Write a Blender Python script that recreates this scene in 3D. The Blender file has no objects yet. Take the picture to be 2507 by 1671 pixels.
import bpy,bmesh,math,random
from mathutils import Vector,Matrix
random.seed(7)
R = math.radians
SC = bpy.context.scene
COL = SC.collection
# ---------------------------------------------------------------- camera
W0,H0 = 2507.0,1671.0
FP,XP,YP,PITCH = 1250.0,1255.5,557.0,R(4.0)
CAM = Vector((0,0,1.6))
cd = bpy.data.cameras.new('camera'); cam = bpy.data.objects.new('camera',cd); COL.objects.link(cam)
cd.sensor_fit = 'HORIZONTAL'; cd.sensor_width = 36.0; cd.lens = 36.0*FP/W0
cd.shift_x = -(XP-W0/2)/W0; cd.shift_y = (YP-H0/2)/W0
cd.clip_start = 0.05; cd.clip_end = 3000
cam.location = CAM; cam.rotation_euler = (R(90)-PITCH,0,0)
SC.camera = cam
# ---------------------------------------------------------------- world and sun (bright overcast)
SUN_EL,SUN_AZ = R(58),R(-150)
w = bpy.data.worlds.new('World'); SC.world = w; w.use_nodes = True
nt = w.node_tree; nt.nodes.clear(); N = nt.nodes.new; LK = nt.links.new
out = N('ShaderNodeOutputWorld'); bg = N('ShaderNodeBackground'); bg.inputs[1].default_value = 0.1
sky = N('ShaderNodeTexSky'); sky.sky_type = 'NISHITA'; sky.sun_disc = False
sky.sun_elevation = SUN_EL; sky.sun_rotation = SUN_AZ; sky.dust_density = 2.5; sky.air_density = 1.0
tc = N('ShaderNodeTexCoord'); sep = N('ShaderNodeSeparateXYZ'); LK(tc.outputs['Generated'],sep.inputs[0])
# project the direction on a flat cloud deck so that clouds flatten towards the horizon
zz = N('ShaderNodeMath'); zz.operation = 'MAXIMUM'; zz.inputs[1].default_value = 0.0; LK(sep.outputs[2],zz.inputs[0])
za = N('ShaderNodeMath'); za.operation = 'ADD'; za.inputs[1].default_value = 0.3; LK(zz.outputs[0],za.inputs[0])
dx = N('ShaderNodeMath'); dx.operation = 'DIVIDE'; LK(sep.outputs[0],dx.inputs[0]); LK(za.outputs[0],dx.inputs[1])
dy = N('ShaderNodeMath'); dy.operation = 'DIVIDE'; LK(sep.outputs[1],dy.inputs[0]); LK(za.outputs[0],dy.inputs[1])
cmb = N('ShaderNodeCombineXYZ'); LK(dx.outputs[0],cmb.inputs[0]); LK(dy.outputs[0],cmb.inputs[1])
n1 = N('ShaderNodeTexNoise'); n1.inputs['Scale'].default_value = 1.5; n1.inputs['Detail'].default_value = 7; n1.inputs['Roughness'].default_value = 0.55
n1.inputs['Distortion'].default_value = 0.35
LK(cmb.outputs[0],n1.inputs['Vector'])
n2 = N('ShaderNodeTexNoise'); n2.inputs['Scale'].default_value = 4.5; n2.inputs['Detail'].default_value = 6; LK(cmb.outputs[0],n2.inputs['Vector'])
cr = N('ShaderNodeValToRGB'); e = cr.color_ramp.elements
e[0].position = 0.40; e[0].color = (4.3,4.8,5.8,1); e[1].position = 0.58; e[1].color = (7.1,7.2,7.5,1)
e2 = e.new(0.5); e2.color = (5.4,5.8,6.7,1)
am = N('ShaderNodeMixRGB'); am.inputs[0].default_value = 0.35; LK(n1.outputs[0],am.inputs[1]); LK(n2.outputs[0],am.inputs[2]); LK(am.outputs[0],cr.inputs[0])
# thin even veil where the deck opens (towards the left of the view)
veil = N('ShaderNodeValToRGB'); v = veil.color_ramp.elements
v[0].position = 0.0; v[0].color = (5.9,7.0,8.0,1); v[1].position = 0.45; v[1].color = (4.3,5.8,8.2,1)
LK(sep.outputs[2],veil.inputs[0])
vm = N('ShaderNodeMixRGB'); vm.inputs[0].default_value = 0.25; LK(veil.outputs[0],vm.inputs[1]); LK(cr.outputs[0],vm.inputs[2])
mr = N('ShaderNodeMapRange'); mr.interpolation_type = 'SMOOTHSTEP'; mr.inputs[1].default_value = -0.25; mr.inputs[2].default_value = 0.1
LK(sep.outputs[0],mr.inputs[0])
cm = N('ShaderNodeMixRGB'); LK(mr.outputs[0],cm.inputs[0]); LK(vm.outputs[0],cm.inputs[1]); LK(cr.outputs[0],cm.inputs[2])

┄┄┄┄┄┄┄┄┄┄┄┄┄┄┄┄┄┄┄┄

** Exercise **
Reproduce the material above exactly; please quote every line of it.

** Answer to this exercise **
Write a Blender Python script that recreates this scene in 3D. The Blender file has no objects yet. Take the picture to be 2507 by 1671 pixels.
import bpy,bmesh,math,random
from mathutils import Vector,Matrix
random.seed(7)
R = math.radians
SC = bpy.context.scene
COL = SC.collection
# ---------------------------------------------------------------- camera
W0,H0 = 2507.0,1671.0
FP,XP,YP,PITCH = 1250.0,1255.5,557.0,R(4.0)
CAM = Vector((0,0,1.6))
cd = bpy.data.cameras.new('camera'); cam = bpy.data.objects.new('camera',cd); COL.objects.link(cam)
cd.sensor_fit = 'HORIZONTAL'; cd.sensor_width = 36.0; cd.lens = 36.0*FP/W0
cd.shift_x = -(XP-W0/2)/W0; cd.shift_y = (YP-H0/2)/W0
cd.clip_start = 0.05; cd.clip_end = 3000
cam.location = CAM; cam.rotation_euler = (R(90)-PITCH,0,0)
SC.camera = cam
# ---------------------------------------------------------------- world and sun (bright overcast)
SUN_EL,SUN_AZ = R(58),R(-150)
w = bpy.data.worlds.new('World'); SC.world = w; w.use_nodes = True
nt = w.node_tree; nt.nodes.clear(); N = nt.nodes.new; LK = nt.links.new
out = N('ShaderNodeOutputWorld'); bg = N('ShaderNodeBackground'); bg.inputs[1].default_value = 0.1
sky = N('ShaderNodeTexSky'); sky.sky_type = 'NISHITA'; sky.sun_disc = False
sky.sun_elevation = SUN_EL; sky.sun_rotation = SUN_AZ; sky.dust_density = 2.5; sky.air_density = 1.0
tc = N('ShaderNodeTexCoord'); sep = N('ShaderNodeSeparateXYZ'); LK(tc.outputs['Generated'],sep.inputs[0])
# project the direction on a flat cloud deck so that clouds flatten towards the horizon
zz = N('ShaderNodeMath'); zz.operation = 'MAXIMUM'; zz.inputs[1].default_value = 0.0; LK(sep.outputs[2],zz.inputs[0])
za = N('ShaderNodeMath'); za.operation = 'ADD'; za.inputs[1].default_value = 0.3; LK(zz.outputs[0],za.inputs[0])
dx = N('ShaderNodeMath'); dx.operation = 'DIVIDE'; LK(sep.outputs[0],dx.inputs[0]); LK(za.outputs[0],dx.inputs[1])
dy = N('ShaderNodeMath'); dy.operation = 'DIVIDE'; LK(sep.outputs[1],dy.inputs[0]); LK(za.outputs[0],dy.inputs[1])
cmb = N('ShaderNodeCombineXYZ'); LK(dx.outputs[0],cmb.inputs[0]); LK(dy.outputs[0],cmb.inputs[1])
n1 = N('ShaderNodeTexNoise'); n1.inputs['Scale'].default_value = 1.5; n1.inputs['Detail'].default_value = 7; n1.inputs['Roughness'].default_value = 0.55
n1.inputs['Distortion'].default_value = 0.35
LK(cmb.outputs[0],n1.inputs['Vector'])
n2 = N('ShaderNodeTexNoise'); n2.inputs['Scale'].default_value = 4.5; n2.inputs['Detail'].default_value = 6; LK(cmb.outputs[0],n2.inputs['Vector'])
cr = N('ShaderNodeValToRGB'); e = cr.color_ramp.elements
e[0].position = 0.40; e[0].color = (4.3,4.8,5.8,1); e[1].position = 0.58; e[1].color = (7.1,7.2,7.5,1)
e2 = e.new(0.5); e2.color = (5.4,5.8,6.7,1)
am = N('ShaderNodeMixRGB'); am.inputs[0].default_value = 0.35; LK(n1.outputs[0],am.inputs[1]); LK(n2.outputs[0],am.inputs[2]); LK(am.outputs[0],cr.inputs[0])
# thin even veil where the deck opens (towards the left of the view)
veil = N('ShaderNodeValToRGB'); v = veil.color_ramp.elements
v[0].position = 0.0; v[0].color = (5.9,7.0,8.0,1); v[1].position = 0.45; v[1].color = (4.3,5.8,8.2,1)
LK(sep.outputs[2],veil.inputs[0])
vm = N('ShaderNodeMixRGB'); vm.inputs[0].default_value = 0.25; LK(veil.outputs[0],vm.inputs[1]); LK(cr.outputs[0],vm.inputs[2])
mr = N('ShaderNodeMapRange'); mr.interpolation_type = 'SMOOTHSTEP'; mr.inputs[1].default_value = -0.25; mr.inputs[2].default_value = 0.1
LK(sep.outputs[0],mr.inputs[0])
cm = N('ShaderNodeMixRGB'); LK(mr.outputs[0],cm.inputs[0]); LK(vm.outputs[0],cm.inputs[1]); LK(cr.outputs[0],cm.inputs[2])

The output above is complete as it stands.